- _Problem_:
Render the following material again verbatim, leaving nothing out.
>>>>
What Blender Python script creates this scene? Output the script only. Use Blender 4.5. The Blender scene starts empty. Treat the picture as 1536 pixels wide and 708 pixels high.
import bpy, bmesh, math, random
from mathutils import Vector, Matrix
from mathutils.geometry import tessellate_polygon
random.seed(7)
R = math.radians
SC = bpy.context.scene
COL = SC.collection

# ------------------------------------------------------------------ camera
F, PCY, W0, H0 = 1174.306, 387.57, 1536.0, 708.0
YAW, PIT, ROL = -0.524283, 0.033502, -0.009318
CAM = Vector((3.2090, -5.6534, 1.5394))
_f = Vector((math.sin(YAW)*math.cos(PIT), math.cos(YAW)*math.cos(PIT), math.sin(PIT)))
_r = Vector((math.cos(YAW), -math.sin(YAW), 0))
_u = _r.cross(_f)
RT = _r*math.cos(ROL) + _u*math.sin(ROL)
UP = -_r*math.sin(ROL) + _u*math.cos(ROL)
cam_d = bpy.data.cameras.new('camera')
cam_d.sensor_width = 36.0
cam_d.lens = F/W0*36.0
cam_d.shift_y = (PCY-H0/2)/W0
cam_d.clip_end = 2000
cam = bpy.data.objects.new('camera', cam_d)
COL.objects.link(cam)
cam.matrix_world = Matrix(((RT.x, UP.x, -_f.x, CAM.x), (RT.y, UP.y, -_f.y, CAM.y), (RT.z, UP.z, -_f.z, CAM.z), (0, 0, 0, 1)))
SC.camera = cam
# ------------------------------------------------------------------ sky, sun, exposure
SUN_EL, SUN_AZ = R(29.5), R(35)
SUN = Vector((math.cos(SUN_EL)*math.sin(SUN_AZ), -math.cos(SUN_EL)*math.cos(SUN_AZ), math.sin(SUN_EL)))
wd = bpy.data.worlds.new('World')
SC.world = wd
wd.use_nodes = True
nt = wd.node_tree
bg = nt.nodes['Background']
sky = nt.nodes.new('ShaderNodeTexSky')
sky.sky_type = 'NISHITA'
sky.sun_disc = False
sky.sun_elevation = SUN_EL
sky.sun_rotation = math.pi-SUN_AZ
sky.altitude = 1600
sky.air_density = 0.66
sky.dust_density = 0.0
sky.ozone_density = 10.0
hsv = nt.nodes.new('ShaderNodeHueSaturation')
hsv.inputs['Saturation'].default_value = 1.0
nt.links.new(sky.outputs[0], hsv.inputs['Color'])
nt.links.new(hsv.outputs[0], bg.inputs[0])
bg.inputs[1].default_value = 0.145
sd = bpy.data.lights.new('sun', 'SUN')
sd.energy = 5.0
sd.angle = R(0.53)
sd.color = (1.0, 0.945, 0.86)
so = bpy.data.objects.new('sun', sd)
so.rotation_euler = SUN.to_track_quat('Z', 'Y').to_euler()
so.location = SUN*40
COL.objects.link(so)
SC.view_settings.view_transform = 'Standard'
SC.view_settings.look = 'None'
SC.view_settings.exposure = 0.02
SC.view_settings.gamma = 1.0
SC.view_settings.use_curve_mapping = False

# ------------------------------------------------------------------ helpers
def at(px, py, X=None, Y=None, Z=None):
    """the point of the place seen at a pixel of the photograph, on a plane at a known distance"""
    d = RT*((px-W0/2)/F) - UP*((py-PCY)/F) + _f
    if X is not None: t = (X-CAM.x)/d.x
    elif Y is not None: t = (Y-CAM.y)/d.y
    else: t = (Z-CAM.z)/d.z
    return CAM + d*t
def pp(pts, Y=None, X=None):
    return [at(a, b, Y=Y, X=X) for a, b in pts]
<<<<
- _The solution_:
What Blender Python script creates this scene? Output the script only. Use Blender 4.5. The Blender scene starts empty. Treat the picture as 1536 pixels wide and 708 pixels high.
import bpy, bmesh, math, random
from mathutils import Vector, Matrix
from mathutils.geometry import tessellate_polygon
random.seed(7)
R = math.radians
SC = bpy.context.scene
COL = SC.collection

# ------------------------------------------------------------------ camera
F, PCY, W0, H0 = 1174.306, 387.57, 1536.0, 708.0
YAW, PIT, ROL = -0.524283, 0.033502, -0.009318
CAM = Vector((3.2090, -5.6534, 1.5394))
_f = Vector((math.sin(YAW)*math.cos(PIT), math.cos(YAW)*math.cos(PIT), math.sin(PIT)))
_r = Vector((math.cos(YAW), -math.sin(YAW), 0))
_u = _r.cross(_f)
RT = _r*math.cos(ROL) + _u*math.sin(ROL)
UP = -_r*math.sin(ROL) + _u*math.cos(ROL)
cam_d = bpy.data.cameras.new('camera')
cam_d.sensor_width = 36.0
cam_d.lens = F/W0*36.0
cam_d.shift_y = (PCY-H0/2)/W0
cam_d.clip_end = 2000
cam = bpy.data.objects.new('camera', cam_d)
COL.objects.link(cam)
cam.matrix_world = Matrix(((RT.x, UP.x, -_f.x, CAM.x), (RT.y, UP.y, -_f.y, CAM.y), (RT.z, UP.z, -_f.z, CAM.z), (0, 0, 0, 1)))
SC.camera = cam
# ------------------------------------------------------------------ sky, sun, exposure
SUN_EL, SUN_AZ = R(29.5), R(35)
SUN = Vector((math.cos(SUN_EL)*math.sin(SUN_AZ), -math.cos(SUN_EL)*math.cos(SUN_AZ), math.sin(SUN_EL)))
wd = bpy.data.worlds.new('World')
SC.world = wd
wd.use_nodes = True
nt = wd.node_tree
bg = nt.nodes['Background']
sky = nt.nodes.new('ShaderNodeTexSky')
sky.sky_type = 'NISHITA'
sky.sun_disc = False
sky.sun_elevation = SUN_EL
sky.sun_rotation = math.pi-SUN_AZ
sky.altitude = 1600
sky.air_density = 0.66
sky.dust_density = 0.0
sky.ozone_density = 10.0
hsv = nt.nodes.new('ShaderNodeHueSaturation')
hsv.inputs['Saturation'].default_value = 1.0
nt.links.new(sky.outputs[0], hsv.inputs['Color'])
nt.links.new(hsv.outputs[0], bg.inputs[0])
bg.inputs[1].default_value = 0.145
sd = bpy.data.lights.new('sun', 'SUN')
sd.energy = 5.0
sd.angle = R(0.53)
sd.color = (1.0, 0.945, 0.86)
so = bpy.data.objects.new('sun', sd)
so.rotation_euler = SUN.to_track_quat('Z', 'Y').to_euler()
so.location = SUN*40
COL.objects.link(so)
SC.view_settings.view_transform = 'Standard'
SC.view_settings.look = 'None'
SC.view_settings.exposure = 0.02
SC.view_settings.gamma = 1.0
SC.view_settings.use_curve_mapping = False

# ------------------------------------------------------------------ helpers
def at(px, py, X=None, Y=None, Z=None):
    """the point of the place seen at a pixel of the photograph, on a plane at a known distance"""
    d = RT*((px-W0/2)/F) - UP*((py-PCY)/F) + _f
    if X is not None: t = (X-CAM.x)/d.x
    elif Y is not None: t = (Y-CAM.y)/d.y
    else: t = (Z-CAM.z)/d.z
    return CAM + d*t
def pp(pts, Y=None, X=None):
    return [at(a, b, Y=Y, X=X) for a, b in pts]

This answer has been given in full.